Late Monday, Buzzfeed posted a list of “29 Reasons to Love Boston.” A cynic might have called it exploitative if it hadn’t had a specificity that rang true, and if it hadn’t made us laugh on a tough evening. We love Boston, Katie Notopoulos wrote, because of the way the golden State House dome lights up at sunset. And because the Old State House still stands, despite being almost comically dwarfed by the skyscrapers around it. These things are true, but they didn’t touch on the many reasons to love Boston that arose specifically out of yesterday’s horror. It’s a side-effect of tragedy that people are offered opportunity to prove their goodness. Yesterday alone, we found far more than 29 reasons to love Boston. That Google spreadsheet has about 5,817 of them.

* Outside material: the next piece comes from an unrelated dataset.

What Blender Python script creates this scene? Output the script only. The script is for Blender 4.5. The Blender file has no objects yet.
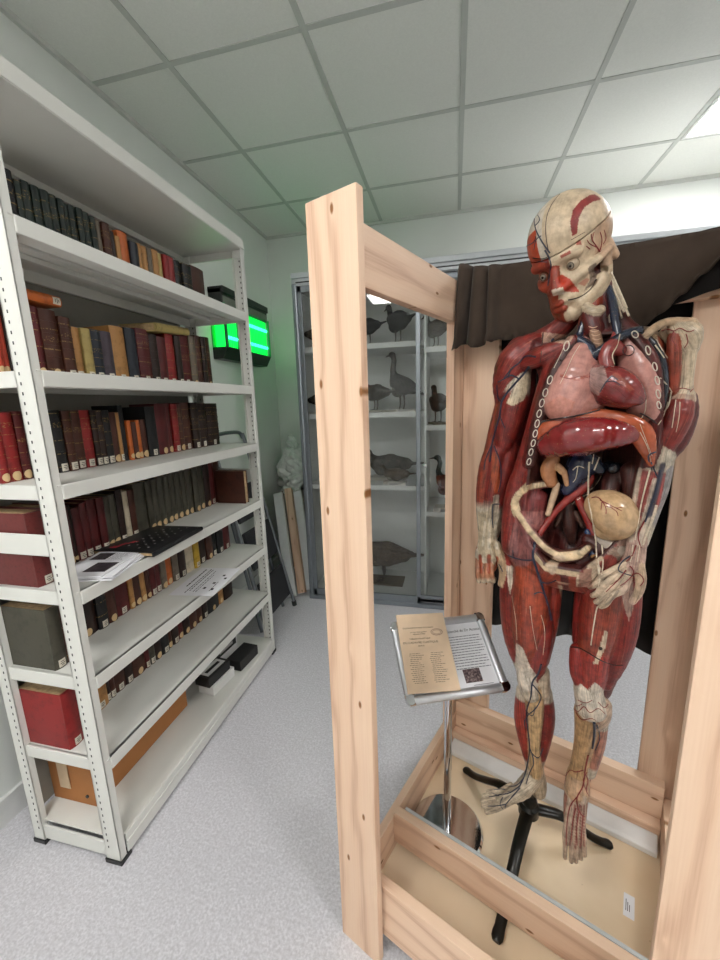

Then there’s the Boston Marathon itself, a perfect example of the complex way Boston can be welcoming and challenging all at once. We might open our homes to runners, we might invite the world to join us on a holiday intended to celebrate our local history, but we didn’t exactly design our marathon to coddle anyone. “The course was chosen to humble you,” writes Nicholas Thompson in The New Yorker. That is, if you even qualify for it.
Consider why we run marathons. The race has no real purpose other than presenting someone with an insane obstacle and asking them to wake up early, to put in hundreds of miles, to push their bodies beyond what they’re supposed to handle, and to overcome it. That’s what usually makes the finish line so inspiring. “If you are losing faith in human nature, go out and watch a marathon,” wrote Kathrine Switzer, the first woman to run Boston, as Ezra Klein recalled Monday. Any marathon offers us an obstacle. The Boston Marathon offers an even more challenging one. Next year’s marathon is going to offer some of the most challenging mental obstacles of all. In The Atlantic on Monday, security expert Bruce Schneier urged people to resist feeling terrorized. “We don’t have to be scared, and we’re not powerless. We actually have all the power here, and there’s one thing we can do to render terrorism ineffective: Refuse to be terrorized.”
No one needed to tell that to this city. Next year, the Boston Marathon’s physical obstacles will remain the same (or, if wind and weather cooperate less than they did Monday, even worse), and the mental obstacles will certainly loom larger than ever. Yet all over social media, people are vowing to run Boston next year. This city won’t be terrorized. There, too, you’ll find another reason to love Boston.